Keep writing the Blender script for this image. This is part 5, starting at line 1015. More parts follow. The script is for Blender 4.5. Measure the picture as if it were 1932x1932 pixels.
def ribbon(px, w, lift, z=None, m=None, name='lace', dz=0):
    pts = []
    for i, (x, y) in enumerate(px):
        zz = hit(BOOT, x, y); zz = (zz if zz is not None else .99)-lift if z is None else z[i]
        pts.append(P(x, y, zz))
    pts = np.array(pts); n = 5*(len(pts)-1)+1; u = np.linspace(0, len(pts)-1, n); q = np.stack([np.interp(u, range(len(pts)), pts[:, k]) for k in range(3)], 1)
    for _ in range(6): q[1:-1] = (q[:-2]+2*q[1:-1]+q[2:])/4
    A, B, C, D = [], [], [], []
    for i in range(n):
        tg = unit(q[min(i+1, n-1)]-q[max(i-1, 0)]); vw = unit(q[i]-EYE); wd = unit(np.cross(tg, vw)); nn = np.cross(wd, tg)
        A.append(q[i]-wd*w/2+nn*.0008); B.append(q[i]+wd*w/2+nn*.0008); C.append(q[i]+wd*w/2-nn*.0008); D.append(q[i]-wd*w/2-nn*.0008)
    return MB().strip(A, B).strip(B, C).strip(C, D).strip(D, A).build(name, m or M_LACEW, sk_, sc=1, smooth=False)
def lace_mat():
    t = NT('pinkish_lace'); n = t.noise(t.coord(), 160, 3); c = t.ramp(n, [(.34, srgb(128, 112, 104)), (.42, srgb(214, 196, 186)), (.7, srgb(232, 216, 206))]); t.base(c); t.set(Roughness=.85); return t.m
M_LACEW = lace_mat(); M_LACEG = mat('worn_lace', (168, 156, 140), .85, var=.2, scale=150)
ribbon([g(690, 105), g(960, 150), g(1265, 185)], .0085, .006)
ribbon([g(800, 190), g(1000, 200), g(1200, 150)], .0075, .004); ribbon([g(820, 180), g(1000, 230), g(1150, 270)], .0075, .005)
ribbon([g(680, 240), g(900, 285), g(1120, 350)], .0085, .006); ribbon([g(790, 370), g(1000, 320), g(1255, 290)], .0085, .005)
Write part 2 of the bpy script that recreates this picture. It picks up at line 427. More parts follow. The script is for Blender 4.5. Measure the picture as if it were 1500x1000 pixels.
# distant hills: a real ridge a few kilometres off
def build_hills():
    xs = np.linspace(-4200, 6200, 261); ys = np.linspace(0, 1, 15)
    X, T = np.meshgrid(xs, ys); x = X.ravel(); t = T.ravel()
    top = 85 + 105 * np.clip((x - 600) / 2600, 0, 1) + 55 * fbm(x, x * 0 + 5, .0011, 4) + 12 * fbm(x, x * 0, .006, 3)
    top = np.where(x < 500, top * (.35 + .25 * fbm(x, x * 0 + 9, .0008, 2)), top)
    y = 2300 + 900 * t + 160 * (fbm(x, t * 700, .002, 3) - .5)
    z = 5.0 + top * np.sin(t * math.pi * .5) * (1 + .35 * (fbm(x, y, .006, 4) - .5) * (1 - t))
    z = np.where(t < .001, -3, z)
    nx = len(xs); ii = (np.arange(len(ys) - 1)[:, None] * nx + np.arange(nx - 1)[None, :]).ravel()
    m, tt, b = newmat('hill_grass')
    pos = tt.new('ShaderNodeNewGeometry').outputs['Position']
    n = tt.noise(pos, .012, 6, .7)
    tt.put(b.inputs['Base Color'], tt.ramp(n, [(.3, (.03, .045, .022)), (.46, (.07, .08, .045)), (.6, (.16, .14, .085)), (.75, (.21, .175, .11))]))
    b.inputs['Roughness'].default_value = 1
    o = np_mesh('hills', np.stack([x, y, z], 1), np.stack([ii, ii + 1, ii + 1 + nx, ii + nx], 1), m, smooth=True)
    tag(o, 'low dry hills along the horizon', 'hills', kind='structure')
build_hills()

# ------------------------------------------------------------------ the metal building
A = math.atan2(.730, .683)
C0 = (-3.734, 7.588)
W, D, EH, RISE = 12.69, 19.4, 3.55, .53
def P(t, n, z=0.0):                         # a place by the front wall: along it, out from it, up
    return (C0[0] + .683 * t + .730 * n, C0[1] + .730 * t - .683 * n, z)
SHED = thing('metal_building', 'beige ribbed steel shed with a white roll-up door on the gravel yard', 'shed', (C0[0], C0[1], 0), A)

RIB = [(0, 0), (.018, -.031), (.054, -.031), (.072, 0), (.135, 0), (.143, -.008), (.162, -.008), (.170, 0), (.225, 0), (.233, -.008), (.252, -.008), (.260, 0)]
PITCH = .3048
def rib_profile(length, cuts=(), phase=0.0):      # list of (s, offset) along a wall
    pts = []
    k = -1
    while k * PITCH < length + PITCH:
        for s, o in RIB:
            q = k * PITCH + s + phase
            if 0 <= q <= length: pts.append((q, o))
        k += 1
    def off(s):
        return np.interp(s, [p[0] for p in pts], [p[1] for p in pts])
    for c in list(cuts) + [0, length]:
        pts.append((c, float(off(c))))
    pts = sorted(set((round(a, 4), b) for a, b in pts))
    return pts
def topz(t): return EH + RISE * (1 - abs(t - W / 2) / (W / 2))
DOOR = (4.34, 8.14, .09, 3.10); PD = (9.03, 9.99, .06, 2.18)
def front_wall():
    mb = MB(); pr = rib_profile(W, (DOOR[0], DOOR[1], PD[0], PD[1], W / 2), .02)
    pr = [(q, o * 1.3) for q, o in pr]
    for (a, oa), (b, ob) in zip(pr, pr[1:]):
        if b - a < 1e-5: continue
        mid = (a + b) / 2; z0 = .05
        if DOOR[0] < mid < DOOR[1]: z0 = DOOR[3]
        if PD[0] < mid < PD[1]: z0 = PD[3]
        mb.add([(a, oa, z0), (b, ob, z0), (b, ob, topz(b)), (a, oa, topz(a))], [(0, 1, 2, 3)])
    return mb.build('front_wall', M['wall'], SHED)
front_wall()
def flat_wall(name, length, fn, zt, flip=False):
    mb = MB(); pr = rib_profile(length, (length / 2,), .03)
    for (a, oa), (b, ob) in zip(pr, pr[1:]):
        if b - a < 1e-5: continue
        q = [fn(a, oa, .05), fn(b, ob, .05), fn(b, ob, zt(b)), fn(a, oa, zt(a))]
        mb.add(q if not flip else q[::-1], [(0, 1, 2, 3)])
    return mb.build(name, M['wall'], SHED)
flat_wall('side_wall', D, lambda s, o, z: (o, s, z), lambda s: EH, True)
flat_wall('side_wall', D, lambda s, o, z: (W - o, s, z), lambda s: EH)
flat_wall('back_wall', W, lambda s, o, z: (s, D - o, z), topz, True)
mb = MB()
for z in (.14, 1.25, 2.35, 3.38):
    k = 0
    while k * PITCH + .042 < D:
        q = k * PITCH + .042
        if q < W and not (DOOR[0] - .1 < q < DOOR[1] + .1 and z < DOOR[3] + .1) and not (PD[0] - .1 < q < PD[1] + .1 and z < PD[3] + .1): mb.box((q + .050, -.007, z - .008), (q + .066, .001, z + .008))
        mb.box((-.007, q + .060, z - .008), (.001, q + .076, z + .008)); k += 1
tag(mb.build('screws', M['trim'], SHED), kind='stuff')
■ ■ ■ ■
» What to work on
Transcribe the entire listing above precisely.

» Correct response
Keep writing the Blender script for this image. This is part 5, starting at line 1015. More parts follow. The script is for Blender 4.5. Measure the picture as if it were 1932x1932 pixels.
def ribbon(px, w, lift, z=None, m=None, name='lace', dz=0):
    pts = []
    for i, (x, y) in enumerate(px):
        zz = hit(BOOT, x, y); zz = (zz if zz is not None else .99)-lift if z is None else z[i]
        pts.append(P(x, y, zz))
    pts = np.array(pts); n = 5*(len(pts)-1)+1; u = np.linspace(0, len(pts)-1, n); q = np.stack([np.interp(u, range(len(pts)), pts[:, k]) for k in range(3)], 1)
    for _ in range(6): q[1:-1] = (q[:-2]+2*q[1:-1]+q[2:])/4
    A, B, C, D = [], [], [], []
    for i in range(n):
        tg = unit(q[min(i+1, n-1)]-q[max(i-1, 0)]); vw = unit(q[i]-EYE); wd = unit(np.cross(tg, vw)); nn = np.cross(wd, tg)
        A.append(q[i]-wd*w/2+nn*.0008); B.append(q[i]+wd*w/2+nn*.0008); C.append(q[i]+wd*w/2-nn*.0008); D.append(q[i]-wd*w/2-nn*.0008)
    return MB().strip(A, B).strip(B, C).strip(C, D).strip(D, A).build(name, m or M_LACEW, sk_, sc=1, smooth=False)
def lace_mat():
    t = NT('pinkish_lace'); n = t.noise(t.coord(), 160, 3); c = t.ramp(n, [(.34, srgb(128, 112, 104)), (.42, srgb(214, 196, 186)), (.7, srgb(232, 216, 206))]); t.base(c); t.set(Roughness=.85); return t.m
M_LACEW = lace_mat(); M_LACEG = mat('worn_lace', (168, 156, 140), .85, var=.2, scale=150)
ribbon([g(690, 105), g(960, 150), g(1265, 185)], .0085, .006)
ribbon([g(800, 190), g(1000, 200), g(1200, 150)], .0075, .004); ribbon([g(820, 180), g(1000, 230), g(1150, 270)], .0075, .005)
ribbon([g(680, 240), g(900, 285), g(1120, 350)], .0085, .006); ribbon([g(790, 370), g(1000, 320), g(1255, 290)], .0085, .005)
Write part 2 of the bpy script that recreates this picture. It picks up at line 427. More parts follow. The script is for Blender 4.5. Measure the picture as if it were 1500x1000 pixels.
# distant hills: a real ridge a few kilometres off
def build_hills():
    xs = np.linspace(-4200, 6200, 261); ys = np.linspace(0, 1, 15)
    X, T = np.meshgrid(xs, ys); x = X.ravel(); t = T.ravel()
    top = 85 + 105 * np.clip((x - 600) / 2600, 0, 1) + 55 * fbm(x, x * 0 + 5, .0011, 4) + 12 * fbm(x, x * 0, .006, 3)
    top = np.where(x < 500, top * (.35 + .25 * fbm(x, x * 0 + 9, .0008, 2)), top)
    y = 2300 + 900 * t + 160 * (fbm(x, t * 700, .002, 3) - .5)
    z = 5.0 + top * np.sin(t * math.pi * .5) * (1 + .35 * (fbm(x, y, .006, 4) - .5) * (1 - t))
    z = np.where(t < .001, -3, z)
    nx = len(xs); ii = (np.arange(len(ys) - 1)[:, None] * nx + np.arange(nx - 1)[None, :]).ravel()
    m, tt, b = newmat('hill_grass')
    pos = tt.new('ShaderNodeNewGeometry').outputs['Position']
    n = tt.noise(pos, .012, 6, .7)
    tt.put(b.inputs['Base Color'], tt.ramp(n, [(.3, (.03, .045, .022)), (.46, (.07, .08, .045)), (.6, (.16, .14, .085)), (.75, (.21, .175, .11))]))
    b.inputs['Roughness'].default_value = 1
    o = np_mesh('hills', np.stack([x, y, z], 1), np.stack([ii, ii + 1, ii + 1 + nx, ii + nx], 1), m, smooth=True)
    tag(o, 'low dry hills along the horizon', 'hills', kind='structure')
build_hills()

# ------------------------------------------------------------------ the metal building
A = math.atan2(.730, .683)
C0 = (-3.734, 7.588)
W, D, EH, RISE = 12.69, 19.4, 3.55, .53
def P(t, n, z=0.0):                         # a place by the front wall: along it, out from it, up
    return (C0[0] + .683 * t + .730 * n, C0[1] + .730 * t - .683 * n, z)
SHED = thing('metal_building', 'beige ribbed steel shed with a white roll-up door on the gravel yard', 'shed', (C0[0], C0[1], 0), A)

RIB = [(0, 0), (.018, -.031), (.054, -.031), (.072, 0), (.135, 0), (.143, -.008), (.162, -.008), (.170, 0), (.225, 0), (.233, -.008), (.252, -.008), (.260, 0)]
PITCH = .3048
def rib_profile(length, cuts=(), phase=0.0):      # list of (s, offset) along a wall
    pts = []
    k = -1
    while k * PITCH < length + PITCH:
        for s, o in RIB:
            q = k * PITCH + s + phase
            if 0 <= q <= length: pts.append((q, o))
        k += 1
    def off(s):
        return np.interp(s, [p[0] for p in pts], [p[1] for p in pts])
    for c in list(cuts) + [0, length]:
        pts.append((c, float(off(c))))
    pts = sorted(set((round(a, 4), b) for a, b in pts))
    return pts
def topz(t): return EH + RISE * (1 - abs(t - W / 2) / (W / 2))
DOOR = (4.34, 8.14, .09, 3.10); PD = (9.03, 9.99, .06, 2.18)
def front_wall():
    mb = MB(); pr = rib_profile(W, (DOOR[0], DOOR[1], PD[0], PD[1], W / 2), .02)
    pr = [(q, o * 1.3) for q, o in pr]
    for (a, oa), (b, ob) in zip(pr, pr[1:]):
        if b - a < 1e-5: continue
        mid = (a + b) / 2; z0 = .05
        if DOOR[0] < mid < DOOR[1]: z0 = DOOR[3]
        if PD[0] < mid < PD[1]: z0 = PD[3]
        mb.add([(a, oa, z0), (b, ob, z0), (b, ob, topz(b)), (a, oa, topz(a))], [(0, 1, 2, 3)])
    return mb.build('front_wall', M['wall'], SHED)
front_wall()
def flat_wall(name, length, fn, zt, flip=False):
    mb = MB(); pr = rib_profile(length, (length / 2,), .03)
    for (a, oa), (b, ob) in zip(pr, pr[1:]):
        if b - a < 1e-5: continue
        q = [fn(a, oa, .05), fn(b, ob, .05), fn(b, ob, zt(b)), fn(a, oa, zt(a))]
        mb.add(q if not flip else q[::-1], [(0, 1, 2, 3)])
    return mb.build(name, M['wall'], SHED)
flat_wall('side_wall', D, lambda s, o, z: (o, s, z), lambda s: EH, True)
flat_wall('side_wall', D, lambda s, o, z: (W - o, s, z), lambda s: EH)
flat_wall('back_wall', W, lambda s, o, z: (s, D - o, z), topz, True)
mb = MB()
for z in (.14, 1.25, 2.35, 3.38):
    k = 0
    while k * PITCH + .042 < D:
        q = k * PITCH + .042
        if q < W and not (DOOR[0] - .1 < q < DOOR[1] + .1 and z < DOOR[3] + .1) and not (PD[0] - .1 < q < PD[1] + .1 and z < PD[3] + .1): mb.box((q + .050, -.007, z - .008), (q + .066, .001, z + .008))
        mb.box((-.007, q + .060, z - .008), (.001, q + .076, z + .008)); k += 1
tag(mb.build('screws', M['trim'], SHED), kind='stuff')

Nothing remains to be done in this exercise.